By Mike Godsey

Good eddy, bad eddy.

by Mike Godsey, mike AT iwindsurf.com

There are several scenarios for creating micro to mesoscale eddies. Two of the more common factors is a very localizeed low pressure area and wind shear as wind rounds a point or  cape. Southern California kiters and windsurfers are very familiar with the wind killing Catalina Eddy and the Mid Channel edies off Santa Barbara that deepen the marine layer and often block the inbound WNW to WSW ocean winds. The situation is more complex with the increasingly common Golden Gate Eddy off the Golden Gate. Those plying the waters north of the Bay Bridge love to hear about the Golden Gate Eddy since it usually means solid wind especially at Pt. Isabel and Sherman Island. While those south of the Bay Bridge or on the coast know that and eddy often means W to WSW winds that are weak near shore.

The following imagery shows an eddy with very simple causation. It often occurs in  the morning in the extreme northern end of Baja’s Sea of Cortez near San Felipe.

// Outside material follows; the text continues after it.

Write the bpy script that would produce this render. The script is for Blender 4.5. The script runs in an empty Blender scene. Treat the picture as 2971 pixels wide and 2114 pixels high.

Notice NNW winds from the North Pacific High streaming down the west side of Baja. Looking closely notice how a bit of that winds turns and is sucke into the eddy in the Sea of Cortez. Likewise wind from the San Diego and Nogales regions are sucked into the the counter-clockwise spinning eddy.

The next image shows the proximal cause of this eddy. In the morning a low pressure area often forms in this region since the Sea of Cortez water is warmer than the surrounding land mass that cools rapidly over night. So wind is sucked towards the pressure gradient and is set aspinning by the coriolis effect. Later in the morning as the land warms rapidly the the low pressure disappears and the eddy fades away.